City-center condos are still in demand, said Craig Ustler Jr., a downtown developer and president of CondoHQ Orlando LLC, the brokerage handling sales at 55 West on Church Street.
"Thousands of people want to live downtown," he said. "It has become a question for many whether they can afford to."
The 55 West project, announced more than three years ago, was delayed for months as the developers rewrote their price list and added more units to the tower before starting construction late last year. The 405-unit building is now 75 percent sold, Ustler said.
A partner in what would be downtown's biggest project -- Orlando City Place, at Colonial Drive and Hughey Street -- sees the current market squeeze as a normal correction that won't affect his plans.
"We're going forward," said George Kalivretenos. The developers have completed their transformation of the former Holiday Inn into The Lexington condo-hotel and will start work next year on more than 1,200 condos and apartments, he said, with office and retail space.
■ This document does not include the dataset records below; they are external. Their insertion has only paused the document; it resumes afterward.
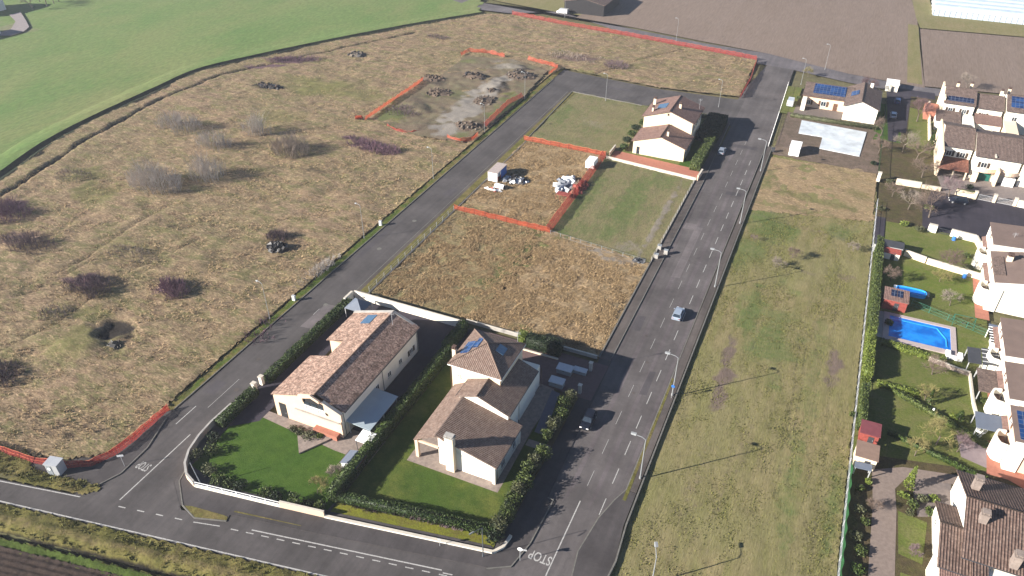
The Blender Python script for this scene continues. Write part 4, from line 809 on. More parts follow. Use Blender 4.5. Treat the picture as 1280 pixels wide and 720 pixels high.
sheet('pavement', [(-45.9, 64.0), (-30.9, 64.0), (-30.9, 66.2), (-31.2, 77.5), (-30.6, 86), (-33, 90), (-37, 90), (-37, 79), (-45.9, 79)], M['stone'], z=.05)
sheet('lawn', [(-50.8, 53.5), (-27.8, 57.2), (-27.2, 64), (-28.6, 86.5), (-31.0, 86.5), (-31.0, 64.0), (-45.9, 64), (-46, 88), (-50.8, 94)], gm_lawn3, z=.04)
sheet('driveway', [(-50.8, 88), (-37, 88), (-29, 87.2), (-24.9, 87.2), (-24.9, 96.6), (-50.8, 96.6)], plain('reddish drive', C(120, 98, 98), .9, var=.15), z=.112)
sheet('path', [(-30.9, 74), (-27.2, 74), (-27.2, 75.4), (-30.9, 75.4)], M['stone'], z=.056)
rugp = GP((668, 540), (690, 488), (700, 492), (680, 545)); sheet('path', rugp, plain('blue grey paving', C(112, 116, 134), .8, var=.1), z=.07)
hedge('dark tall box hedge behind the tower house beside its driveway', -40.0, -33.6, 95.2, 97.4, 2.3, 'hedgedark', 34, .14)
hedge('short bright green hedge end next to the dark hedge behind the tower house', -41.6, -40.2, 95.2, 97.2, 2.4, 'hedgelt', 34, .14)
walls('low yellowish wall along the back driveway of the tower house', [(-53, 97.7), (-27.4, 97.7)], .7, .2, 'concrete', 'coping')
walls('very low cream kerb wall in front of the dark hedge', [(-42, 94.6), (-33.5, 94.6)], .3, .2, 'cream', 'coping')
for i, (x, y) in enumerate([(-27.4, 94.2), (-27.2, 88.2)]):
    t = thing('gate_pillar', ['far grey gate pillar of the tower house driveway', 'near grey gate pillar of the tower house driveway'][i], 'pillar', (x, y, .1), 'gate pillars of the tower house driveway'); MB().box(x-.25, x+.25, y-.25, y+.25, 0, 1.9).build('shaft', 'concrete', t); MB().box(x-.33, x+.33, y-.33, y+.33, 1.9, 2.0).build('cap', 'coping', t)
x, y = G(677, 444); 
for i, (px, py, lx, ly, hh, lab) in enumerate([(706, 466, 2.6, 1.5, 1.2, 'larger pale blue lidded storage box in the shaded driveway'), (725, 467, 2.2, .9, .9, 'small pale green lidded box next to the driveway gate'), (696, 482, 2.4, 1.4, 1.2, 'pale blue lidded box beside the front door of the tower house')]):
    x, y = G(px, py); t = thing('storage_box', lab, 'storage box', (x, y, .11)); z = .11
    MB().box(x-lx/2, x+lx/2, y-ly/2, y+ly/2, z+.05, z+hh*.8).build('body', 'greyp', t)
    l = MB().extr([(x-lx/2-.08, y-ly/2-.08, z+hh*.8), (x-lx/2-.08, y+ly/2+.08, z+hh*.8), (x-lx/2-.08, y+ly/2+.08, z+hh), (x-lx/2-.08, y-ly/2-.08, z+hh*.88)], (lx+.16, 0, 0)).build('lid', 'metal', t); MB().box(x-.2, x+.2, y-ly/2-.14, y-ly/2-.08, z+hh*.74, z+hh*.8).build('handle', 'dkmetal', l)
hedge('added dark hedge filling the row of rounded shrubs to deepen its shade', -28.6, -27.3, 57.5, 73.5, 2.0, 'hedgedark', 24, .15)  # hedge added so the shrub row casts a continuous shade
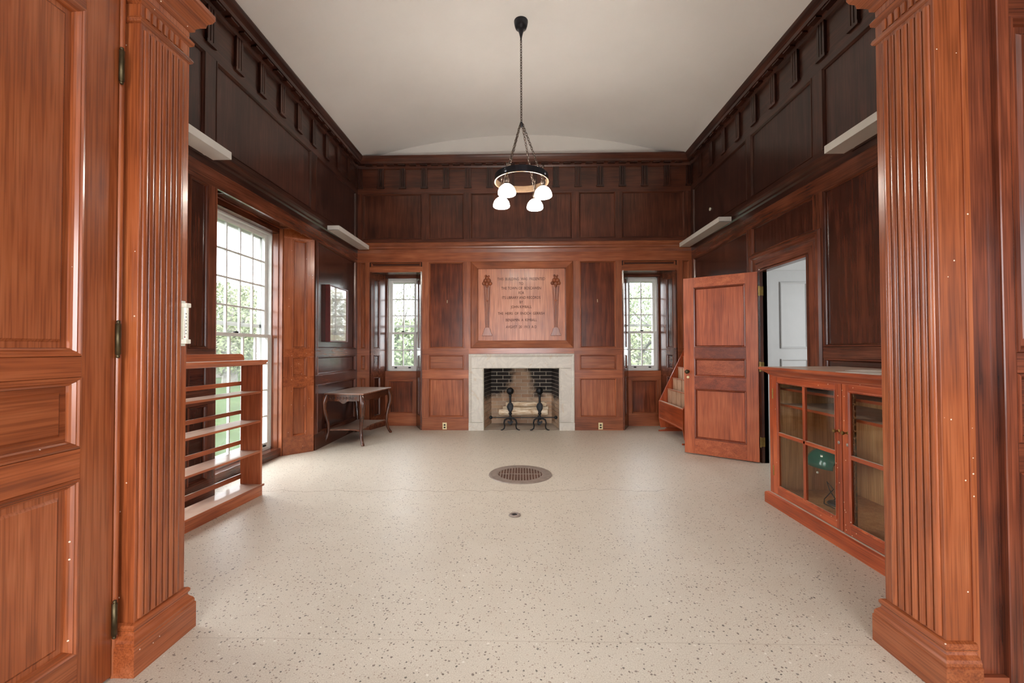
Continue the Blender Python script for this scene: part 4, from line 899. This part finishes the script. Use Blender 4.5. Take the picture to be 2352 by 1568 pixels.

GDC Properties Inc., a New York-based developer with extensive Florida operations, says it expects to have no problems financing its mixed-use apartment project in downtown Orlando.
The project, once called The Ivanhoe, has since been renamed Verde. In planning stages since 2004, it would feature twin 35-story towers with a total of 476 apartments at North Orange Avenue and Marks Street.
GDC President William Ingraham said construction is now expected to start late this year or early next. "Market conditions are ideal right now for a rental community of this scope," he said.
Heathrow-based Wescar Cos. recently bought property at North Magnolia Avenue and Marks Street, including the old Lunch Basket building, with the intention of putting 80 to 100 condos on the site.
But at this point, the company is starting design work only.
"We'll be in no rush," said Wesley Geys, the company's vice president. "We'll let the market tell us when the time's right."